Financial KPIs for SMEs: Making Numbers-Based Decisions

09 August 2018

The phrase “Cash is King” is well-known, but a king ignored is of no benefit. Too often I come across businesses who have less than an adequate handle on their finances. Just to be clear, knowing if the company made a profit, roughly knowing profit margins, and having an accountant prepare a P&L once a month is not Financial Mastery. Simple-but-effective financial KPIs are crucial for making sound numbers-based decisions.

If you want your business to achieve significant and sustainable growth, you’ll need to know your numbers. You have to be comfortable enough with them to ‘play’ with them, making forecasts for different scenarios and pricing decisions. If you can master this skill, there is no business you can’t run. Businesses ultimately boil down to the figures; the better you are at understanding these figures, the better your decision-making.

Running the numbers is one thing, but knowing which numbers track and to tweak for greatest impact is a whole new ball game. To start off, this 5 Growth Levers PDF will take you through the most basic financial KPIs you need to be tracking, and how influencing key areas in your business will have a massive impact on your bottom line.

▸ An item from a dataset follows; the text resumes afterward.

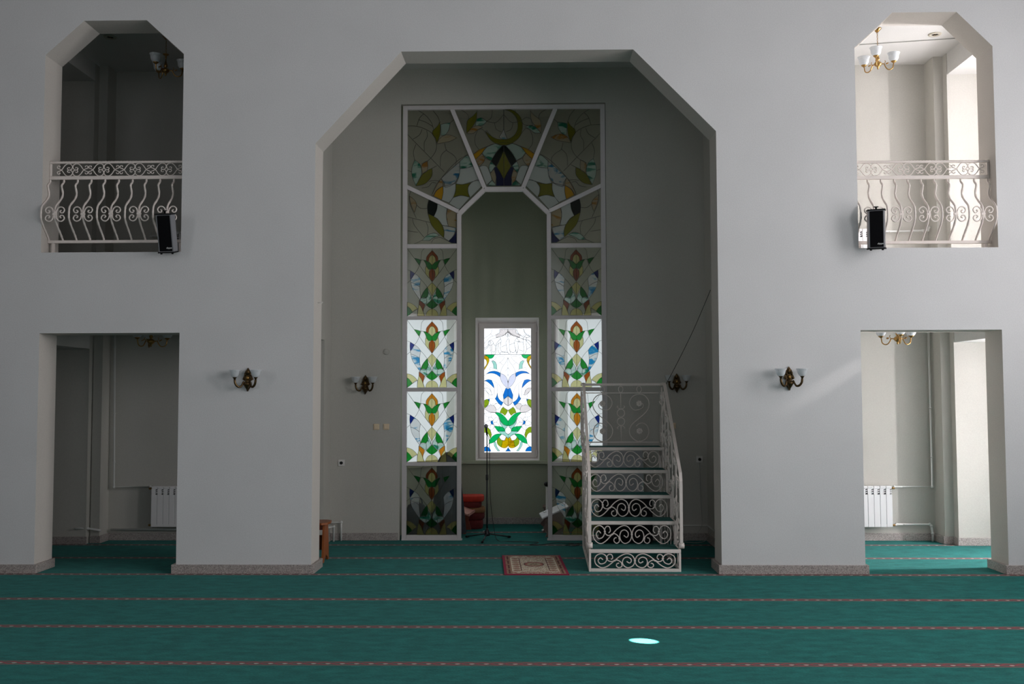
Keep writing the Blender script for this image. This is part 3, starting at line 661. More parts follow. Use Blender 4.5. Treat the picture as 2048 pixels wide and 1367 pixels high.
WL = [[(280, 128), (250, 215), (130, 300)], [(420, 128), (400, 200), (340, 240), (230, 290), (130, 400)], [(250, 215), (290, 260)], [(578, 128), (578, 200)], [(580, 160), (540, 215), (440, 270), (300, 310), (215, 350)],
      [(325, 612), (420, 640), (500, 640)], [(235, 735), (320, 712), (365, 650)], [(365, 800), (430, 760), (500, 690), (520, 615)], [(430, 760), (480, 810)], [(235, 920), (240, 860), (305, 872)], [(372, 890), (382, 930)],
      [(130, 1010), (170, 980)], [(265, 1098), (350, 1140), (430, 1210), (475, 1330), (495, 1460)], [(318, 1252), (322, 1400), (340, 1455)], [(378, 1175), (378, 1342)], [(130, 1160), (230, 1240), (270, 1360)], [(130, 1290), (200, 1350), (225, 1455)],
      [(580, 860), (520, 940)], [(580, 990), (545, 1030)], [(580, 720), (580, 1250)], [(335, 1455), (260, 1445), (228, 1455)], [(225, 1455), (250, 1560), (310, 1578)], [(130, 1590), (240, 1560), (380, 1535)], [(488, 1517), (580, 1590)], [(458, 1578), (578, 1668)],
      [(355, 1712), (445, 1615)], [(325, 1710), (240, 1705), (130, 1730)], [(130, 1720), (160, 1780), (212, 1795)], [(250, 1710), (262, 1800)], [(265, 2140), (315, 2045), (318, 1968)], [(214, 2304), (180, 2350)], [(235, 2190), (214, 2304)], [(400, 1790), (430, 1960), (385, 2065)], [(130, 2390), (214, 2304)],
      [(580, 1700), (580, 1880)], [(545, 2000), (580, 1990)]]
CAL = [  # the calligraphic line across the top, drawn in double came
    [(130, 490), (180, 460), (215, 415)], [(135, 515), (190, 480), (228, 420)], [(240, 345), (205, 370), (205, 410), (240, 432), (290, 415), (298, 375), (270, 345), (240, 345)], [(250, 362), (220, 375), (222, 400), (250, 405), (258, 380), (235, 365)],
    [(245, 430), (250, 520), (275, 608)], [(270, 425), (275, 540), (305, 565), (335, 545), (345, 450), (370, 390), (440, 310)], [(330, 608), (355, 540), (365, 440), (400, 400), (445, 380)], [(430, 280), (450, 350), (440, 430), (440, 520), (490, 565), (550, 545)], [(410, 400), (390, 480), (400, 560), (440, 608)],
    [(560, 520), (550, 440), (545, 370), (595, 310), (610, 400), (610, 500), (630, 600)], [(560, 520), (575, 570), (610, 605)], [(430, 590), (450, 565), (550, 575), (570, 570), (600, 600)], [(615, 540), (670, 575), (720, 550), (725, 480)],
    [(760, 290), (710, 350), (705, 430), (725, 500), (740, 580), (775, 500), (770, 400), (775, 370)], [(725, 355), (770, 365), (805, 360), (765, 325), (760, 290)], [(715, 608), (745, 600), (775, 500)],
    [(920, 240), (875, 310), (870, 400), (885, 500), (870, 608)], [(930, 290), (925, 400), (940, 480), (930, 540), (895, 605)], [(905, 280), (960, 290), (995, 268), (920, 235)], [(740, 128), (790, 220), (880, 290)], [(885, 128), (910, 200), (1030, 270)], [(600, 160), (640, 215), (760, 270), (865, 320)], [(865, 320), (960, 340), (1030, 380)], [(930, 350), (1030, 470)],
    [(775, 370), (870, 380)], [(785, 520), (870, 550)], [(455, 468), (540, 430)], [(615, 425), (705, 390)], [(940, 510), (1030, 460)], [(300, 400), (345, 450)],
    [(580, 190), (580, 300)], [(555, 190), (535, 215), (545, 255), (580, 262), (620, 255), (635, 220), (605, 185)], [(570, 215), (575, 240), (595, 240), (600, 205), (585, 185)],
    [(128, 610), (1030, 610)]]
mb = MB(); mb.prism([[(-.741, 1.067), (-.015, 1.067), (-.015, 2.958), (-.741, 2.958)]], WY, WY+.006, 'w_white')
pieces(mb, WP, fW, WY, 580, .0028)
# the round white fruit over the yellow petals
for cx in (478, 682):
    lp = [fW((cx+56*cos(a*pi/8), 905+zo+56*sin(a*pi/8))) for a in range(16)]; came(mb, lp+[lp[0]], WY-.006, .0022)
lp = [fW((580+58*cos(a*pi/8), 780+zo+62*sin(a*pi/8))) for a in range(16)]; came(mb, lp+[lp[0]], WY-.006, .0022)
lines(mb, WL, fW, WY, 580, .0023); lines(mb, CAL, fW, WY, None, .0034)
wl(mb).build('window_pane', wn)
def side_window(n, A, ang, sgn):
    o = bpy.data.objects.new('window_%d' % n, None); C.objects.link(o); o['kind'] = 'structure'
    o.location = (A[0], A[1], 0); o.rotation_euler = (0, 0, ang)
    yy = .04*sgn; a, b = sorted((yy-.03, yy+.03)); s0, s1 = .031, 1.219
    mb = MB(); ring(mb, s0, s1, W0+.001, W1-.001, .035, a, b, 'pvc'); mb.build('window_frame', o)
    mb = MB(); mb.box(s0+.035, s1-.035, yy-.003, yy+.003, W0+.036, W1-.036, 'milk_glass'); mb.build('window_pane', o)
    mb = MB(); mb.bbox(s0+.02, s0+.045, *sorted((a-.02 if sgn > 0 else b+.02, a if sgn > 0 else b)), 1.98, 2.08, 'black_plastic', .003); mb.build('window_handle', o)
side_window(2, SL_, angL, 1); side_window(3, SR_, angR, -1)

# ------------------------------------------------------------------ balcony railings
def railing(x0, x1, zt, xs, clamps, cps, left):
    lab = ('cream wrought iron balcony railing with bellied bars in the dark left upper opening', 'cream wrought iron balcony railing with bellied bars in the bright right upper opening')[0 if left else 1]
    cx = (x0+x1)/2; yR = .16
    rt_ = thing('balcony_railing', lab, 'railing', (cx, yR, 3.529), 0, 'balcony railings')
    z = lambda d: zt-d-3.529
    mb = MB(); n = 90; X0, X1 = x0-cx, x1-cx
    mb.bbox(X0, X1, -.016, .016, z(.022), z(.004), 'ivory_paint', .003)
    mb.tube([(X0+(X1-X0)*i/n, -.004, z(.005)) for i in range(n+1)], .010, 'ivory_paint', 6, rad=[.0125 if i % 2 else .0085 for i in range(n+1)])
    mb.build('top_rail', rt_)
    MB().bbox(X0, X1, -.013, .013, z(.205), z(.165), 'ivory_paint', .003).build('middle_rail', rt_)
    MB().bbox(X0, X1, -.016, .016, z(.93), z(.897), 'ivory_paint', .003).build('bottom_rail', rt_)
    for xx in (X0+.012, X1-.012): MB().bbox(xx-.012, xx+.012, -.012, .012, z(.164), z(.023), 'ivory_paint', .003).build('end_post', rt_)
    for xx in (X0+.06, X1-.06): MB().box(xx-.014, xx+.014, -.012, .012, .0, z(.931), 'ivory_paint').build('foot', rt_)
    H0, H1 = z(.205), z(.897)
    prof = [(0, 0), (.05, .006), (.10, .05), (.14, .052), (.24, .022), (.34, .060), (.47, .17), (.55, .195), (.62, .20), (.70, .19), (.80, .135), (.9, .06), (.96, .02), (1, .0)]
    pr = cr(prof, 3)
    base = MB(); base.tube([(0, -d, H0+(H1-H0)*t) for t, d in pr], .0105, 'ivory_paint', 6, rad=[.011+.0014*((i*7) % 3-1) for i in range(len(pr))])
    b0 = None
    for xb in xs:
        if b0 is None: b0 = base.build('baluster', rt_); b0.location.x = xb-cx
        else: c = b0.copy(); C.objects.link(c); c.parent = rt_; c.location.x = xb-cx
    # paired curls clasped on every other bar
    zc = H0+(H1-H0)*.62; k = .00098
    q = [(14, -10), (26, -55), (55, -80), (88, -76), (108, -50), (96, -20), (72, -14), (58, -32), (74, -44)]
    sc = MB()
    for sx in (-1, 1):
        for sz in (-1, 1): sc.tube([(sx*px*k, 0, -sz*pz*k) for px, pz in cr(q, 4)], .0075, 'ivory_paint', 6, rad=None)
    sc.box(-.022, .022, -.012, .012, -.011, .011, 'ivory_paint')
    s0 = None
    for xb in clamps:
        if s0 is None: s0 = sc.build('curl_ornament', rt_); s0.location = (xb-cx, -.2, zc)
        else: c = s0.copy(); C.objects.link(c); c.parent = rt_; c.location.x = xb-cx
    # scrolls between the two upper rails
    q = [(440, 215), (455, 205), (470, 218), (460, 238), (433, 238), (412, 220), (408, 190), (430, 163), (470, 157), (505, 182), (538, 232), (568, 255), (590, 262), (597, 280), (582, 296), (564, 290), (566, 276)]
    zm = (z(.022)+z(.165))/2; k2 = .143/170
    sc = MB()
    for sx in (-1, 1):
        for sz in (-1, 1): sc.tube([(sx*(px-405)*k2*1.08, 0, -sz*(pz-240)*k2) for px, pz in cr(q, 3)], .0058, 'ivory_paint', 5)
    s0 = None
    for xb in cps:
        if s0 is None: s0 = sc.build('scroll_ornament', rt_); s0.location = (xb-cx, 0, zm)
        else: c = s0.copy(); C.objects.link(c); c.parent = rt_; c.location.x = xb-cx
xsL = [-5.453+.1568*i for i in range(10)]
railing(-5.462, -3.897, 4.585, xsL, xsL[1::2], [-5.202+.357*i for i in range(4)], True)
xsR = [5.065-.1470*i for i in range(11)][::-1]; xsR = [x for x in xsR if x > 3.59]
railing(3.579, 5.087, 4.525, xsR, xsR[-2::-2], [4.855-.356*i for i in range(4)], False)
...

Action Point: Get an accountant on board. Either hire one, or outsource your accounting work. But I don’t just mean have one on the payroll. Your accountant needs to be actively involved in decision-making, in identifying areas that can be improved on, in breaking the numbers down for you. You can’t know all the details, so don’t waste your precious time trying to figure it out.

The next step is forcing yourself to understand what the numbers mean. You don’t need a degree in accounting, an understanding of the half-dozen or so core concepts of accounts should give you most of what you need to know. Your accountant should be able to explain the rest to you.